Wednesday, January 10, 2007

Oh, so tired

I am so tired, but I can't sleep. The fun of late pregnancy. It's hard to get comfortable and stay that way... and just when I think I've got the sweet spot, my bladder starts screaming at me. This little girl is a night owl and she LOVES to get right below my ribs and push. Then there's the heartburn...Zantac has been working, but not so well tonight. Gotta love when a dinner of 4 bites of chicken, mashed potatoes, and one piece of bread gives you intense burning - I'm just glad we didn't have mexican! But the benefit of all of this will be a wonderful little girl to love on. I am getting good practice of functioning on little sleep again.

I think the worst part for me is that I struggle to shut my brain off - always have at night. I often fall asleep with the TV on just loud enough to drown out my thoughts. I relive the day, process news I've received, and such...and that can get me in to trouble. I can make more of something than it needs to be. I can work myself into a frenzy over something that was nothing - at least until I thought about all the different ways it could have been taken. And being a hormonal pregnant woman only makes this worse! I do get a lot planned at night, but then I wonder if I'll ever remember when I wake up in the morning.
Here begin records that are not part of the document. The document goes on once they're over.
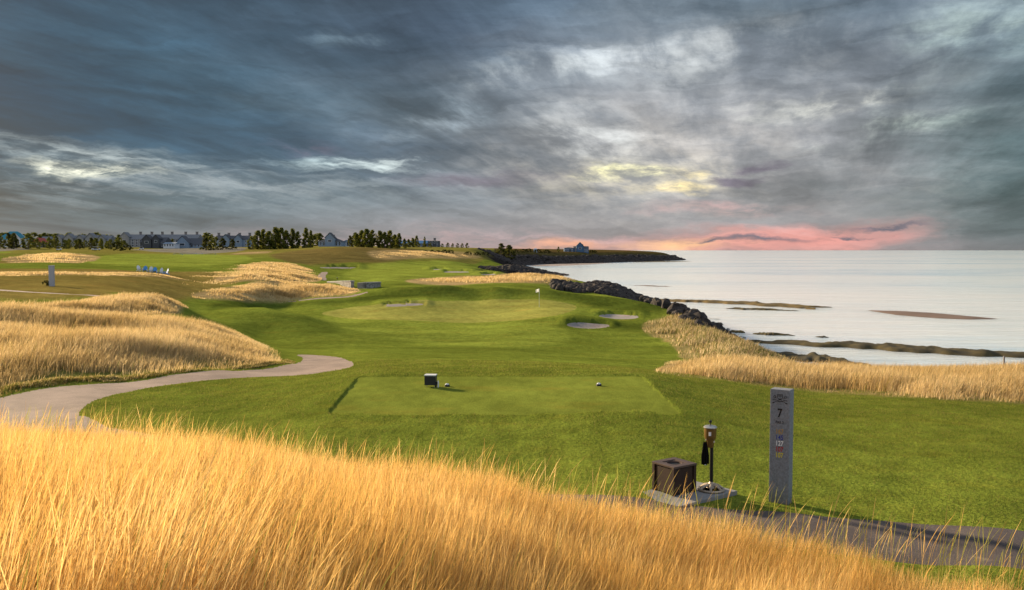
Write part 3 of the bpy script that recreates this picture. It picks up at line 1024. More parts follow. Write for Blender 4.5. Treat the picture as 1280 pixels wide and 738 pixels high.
# revetment under the dry bank, each boulder by itself
x, y = along([(985, 84), (962, 91), (932, 104), (902, 122), (872, 143)], -0.2, 9.5, 290, 5)
z = height(x, y)
for xi, yi, zi_ in zip(x, y, z):
    boulder(xi, yi, zi_ + .35, random.uniform(.35, .85), 'dark boulder heaped on the shore slope beside the dry grass bank', 'boulders of the revetment below the dry bank')
# rocky point, nearest boulders single
PT1 = [(798, 154), (822, 159), (838, 166), (815, 180)]
x, y = along([(695, 163), (760, 163), (798, 164), (822, 171), (836, 178), (815, 188)], -.5, 15, 900, 6)
z = height(x, y)
m_ = z > SEA - .6
x, y, z = x[m_], y[m_], z[m_]
o_ = np.argsort(y)
for xi, yi, zi_ in zip(x[o_][:70], y[o_][:70], z[o_][:70]):
    boulder(xi, yi, zi_ + .15, random.uniform(.4, 1.0), 'dark boulder on the rocky point that ends in the bay', 'boulders on the rocky point')


def rubble(name, xs, ys, smin, smax, label, lift=.2):
    vs, fs = [], []; off = 0
    zs = height(xs, ys)
    for xi, yi, zi in zip(xs, ys, zs):
        me = random.choice(rock_meshes)
        v = np.empty(len(me.vertices) * 3); me.vertices.foreach_get('co', v); v = v.reshape(-1, 3)
        f = np.empty(len(me.polygons) * 3, int); me.polygons.foreach_get('vertices', f); f = f.reshape(-1, 3)
        r = np.array(Euler((random.uniform(0, 6), random.uniform(0, 6), random.uniform(0, 6))).to_matrix())
        s = random.uniform(smin, smax)
        vs.append((v @ r.T) * s * np.array((1.15, 1.0, .8)) + np.array((xi, yi, zi + lift))); fs.append(f + off); off += len(v)
    o = np_mesh(name, np.concatenate(vs), np.concatenate(fs), rockm, smooth=False)
    return tag(o, label, 'rocks', kind='stuff')


rubble('rubble', x[o_][70:], y[o_][70:], .4, 1.05, 'dark rubble covering the rocky point behind the green', .15)
x, y = along([(600, 352), (640, 350), (680, 354), (700, 358), (709, 372), (690, 392)], -1, 24, 900, 9)
m_ = height(x, y) > SEA - 1
rubble('rubble', x[m_], y[m_], .6, 1.5, 'dark rubble of the low point in the middle of the bay', .2)
x, y = along([(620, 560), (648, 600), (672, 655), (740, 715), (800, 815), (845, 905), (856, 960)], -2, 13, 1500, 10)
rubble('rubble', x, y, .8, 2.2, 'grey rubble along the foot of the far headland', .1)
# pale boulders at the edge of the dry bank
tanrock = mat('tan_boulder', (.20, .14, .10), 0.9, var=.3, scale=1.5, bump=.6)
for k, (u, Y, s, lb) in enumerate([(1110, 46, .5, 'tan boulder showing above the dry grass near the seaweed reef'), (1202, 44.5, .68, 'long tan boulder beside the thin grey stake on the bank'),
                                   (1279, 44, .45, 'tan boulder at the very edge of the bank past the stake')]):
    me = rock_meshes[k].copy(); me.materials.clear(); me.materials.append(tanrock)
    p = spot(u, Y)
    o = boulder(p.x, p.y, p.z + .30, s, lb, None, me)
    o.rotation_euler = (0, 0, random.uniform(0, 6)); o.scale = (s * 1.2, s * .8, s * .38)

# ------------------------------------------------------------------ grass
def blades(name, x, y, h, w, lean, cols, label, material, head=1.8, z=None, lv=(0, .42, .76, 1.0), prof=None, sink=0.02):
    n = len(x)
    z = zi(x, y) if z is None else z
    rr = np.random.default_rng(int(n + 1000 * abs(x[0])))
    ph = rr.uniform(0, np.pi * 2, n)
    side = np.stack([np.cos(ph), np.sin(ph), np.zeros(n)], 1)
    prof = prof or (1.0, .75, head, .25)
    L = len(lv)
    V = np.empty((n, L, 2, 3), np.float32)
    base = np.stack([x, y, z - sink], 1)
    for i, t in enumerate(lv):
        c = base + np.stack([lean[:, 0] * h * t * t, lean[:, 1] * h * t * t, h * t * (1 - 0.25 * (lean ** 2).sum(1) * t)], 1)
        o = side * (w * prof[i] * .5)[:, None]
        V[:, i, 0] = c - o; V[:, i, 1] = c + o
    b = (np.arange(n) * L * 2)[:, None]
    Fc = np.concatenate([b + np.array([[2 * i, 2 * i + 1, 2 * i + 3, 2 * i + 2]]) for i in range(L - 1)], 0)
    cc = np.repeat(np.clip(cols, 0, 1), L * 2, 0)
    ob = np_mesh(name, V.reshape(-1, 3), Fc, material, cc, smooth=True)
    return tag(ob, label, 'grass', kind='stuff')


def in_zone(polyw, n, seed, wt=None):
    """random spots inside a plan polygon"""
    rr = np.random.default_rng(seed)
    polyw = np.asarray(polyw)
    lo, hi = polyw.min(0), polyw.max(0)
    xs, ys = [], []; got = 0
    while got < n:
        p = rr.uniform(lo, hi, (n * 2, 2))
        s, _ = poly_sdf(p, polyw)
        p = p[s > 0]
        if wt is not None:
            p = p[rr.uniform(0, 1, len(p)) < wt(p[:, 0], p[:, 1])]
        xs.append(p[:, 0]); ys.append(p[:, 1]); got += len(p)
    return np.concatenate(xs)[:n], np.concatenate(ys)[:n]


straw = blade_mat('straw', 0.6)
green_blade = blade_mat('green_blade', 0.45)


def straw_cols(x, y, rr, n, sc=2.0, base=(.70, .445, .145), pale=(.76, .54, .23), brown=(.60, .355, .10)):
    t = np.clip(.5 + .8 * fbm(x / sc, y / sc, 3) + rr.normal(0, .28, n), 0, 1)
    base, pale, brown = map(np.array, (base, pale, brown))
    c = np.where((t < .5)[:, None], brown + (base - brown) * (t * 2)[:, None], base + (pale - base) * (t * 2 - 1)[:, None])
    return c * rr.uniform(.82, 1.18, n)[:, None]


# bank in front of the viewer
frame = lambda X, Y: (np.abs(X / np.maximum(Y, .1)) < .72) & (Y > 2.4)


def bank_layer(n, seed, h0, hv, w0, w1, lv, prof, label, cl_amp, ymax=30):
    x, y = in_zone(Z_F1, n, seed, lambda X, Y: frame(X, Y) * np.clip(.75 + .8 * fbm(X / .45, Y / .45, 2), .15, 1) * np.clip(1.25 - X * .12, .5, 1) * (Y < ymax - 1.2 * np.abs(fbm(X, Y, 2))))
    rr = np.random.default_rng(seed + 1)
    sd_, _ = poly_sdf(np.stack([x, y], 1), Z_F1)
    edge = sst(0, 1.0, sd_ + .35 * fbm(x / .7, y / .7, 2))
    h = (h0 + cl_amp * fbm(x / .9 + 4, y / .9, 3) + rr.normal(0, hv, n)) * (.6 + .4 * edge)
    h = np.clip(h * np.clip(1 - (x - 2.2) * .13, .5, 1), .10, 1.0)
    wind = np.stack([.12 + .16 * fbm(x / 2.5, y / 2.5, 2), .02 + .12 * fbm(x / 2.5 + 7, y / 2.5, 2)], 1)
    lean = wind + rr.normal(0, .12, (n, 2))
    cols = straw_cols(x, y, rr, n, 1.6)
    gg = (rr.uniform(0, 1, n) < .03 + .35 * (1 - edge))
    cols[gg] = np.array((.26, .27, .06)) * rr.uniform(.7, 1.2, gg.sum())[:, None]
    blades('tall_grass', x, y, h, rr.uniform(w0, w1, n), lean, cols, label, straw, lv=lv, prof=prof)


bank_layer(120000, 21, .40, .07, .0018, .0032, (0, .5, 1.0), (1, .8, .25), 'golden fescue leaves low in the bank below the viewpoint', .10)
bank_layer(150000, 121, .54, .085, .0012, .0018, (0, .55, .74, .9, 1.0), (1, .9, 1.8, 1.4, .4), 'plumed golden seed stalks all over the bank below the viewpoint', .12)
bank_layer(42000, 221, .67, .08, .0012, .0018, (0, .5, .70, .88, 1.0), (1, .9, 1.9, 1.5, .4), 'tall lit fescue plumes closest to the viewpoint', .12, 7.0)
# loose taller stalks along its edge
n = 3800
x, y = in_zone(np.array([(-13, 14), (-7.5, 13.2), (-4.5, 11.4), (-2, 10.2), (0, 9.6), (2, 9.2), (3.6, 8.6), (5.0, 7.2), (5.6, 7.9), (4.6, 9.2), (2.6, 10.4), (0, 11.4), (-3, 12.8), (-6, 14.8), (-13, 16.3)]), n, 31)
rr = np.random.default_rng(32)
cols = straw_cols(x, y, rr, n, 1.0)
gg = rr.uniform(0, 1, n) < .5
cols[gg] = np.array((.30, .29, .06)) * rr.uniform(.8, 1.2, gg.sum())[:, None]
blades('tall_grass', x, y, rr.uniform(.25, .85, n), rr.uniform(.0018, .003, n), np.stack([rr.normal(.18, .16, n), rr.normal(.03, .15, n)], 1), cols,
       'loose tall seed stalks along the edge of the golden bank', straw, lv=(0, .55, .74, .9, 1.0), prof=(1, .9, 2.6, 2.0, .4))

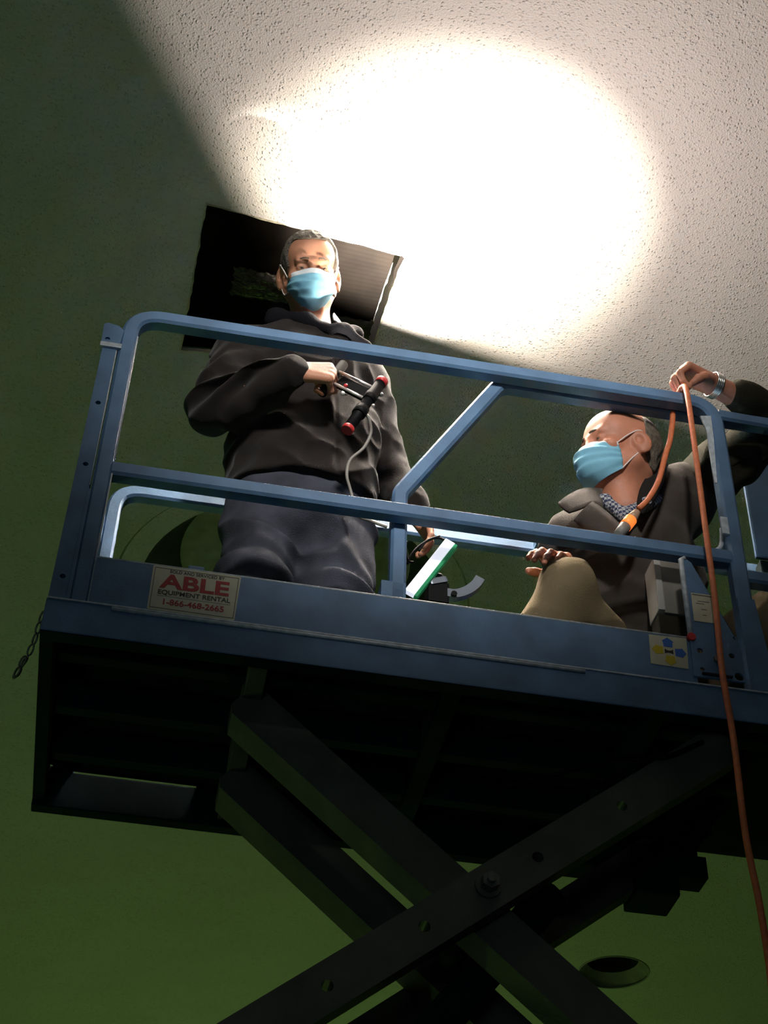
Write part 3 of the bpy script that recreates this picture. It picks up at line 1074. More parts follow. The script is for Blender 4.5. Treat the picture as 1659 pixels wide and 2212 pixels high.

Tonight, I finally just gave up and came out to the couch. I've done a Sudoku (yes, we are hooked in our house), but still sleep will not come. So, I thought I would share this fun with you who choose to read this blog... please don't feel sorry for me, just pray for rest... and now I think I will mess with my template and see I can't bore myself into sleep!

1 comment:

Changed by His Love said...

I like the new template...although I am sad that it came because of lack of sleep. It's just the Lord getting you ready for the lack of in a few weeks...I know, it doesn't make sense, just when you want to sleep and rest the most! :)
I can't wait to hear about Elizabeth...you still have my cell phone, right?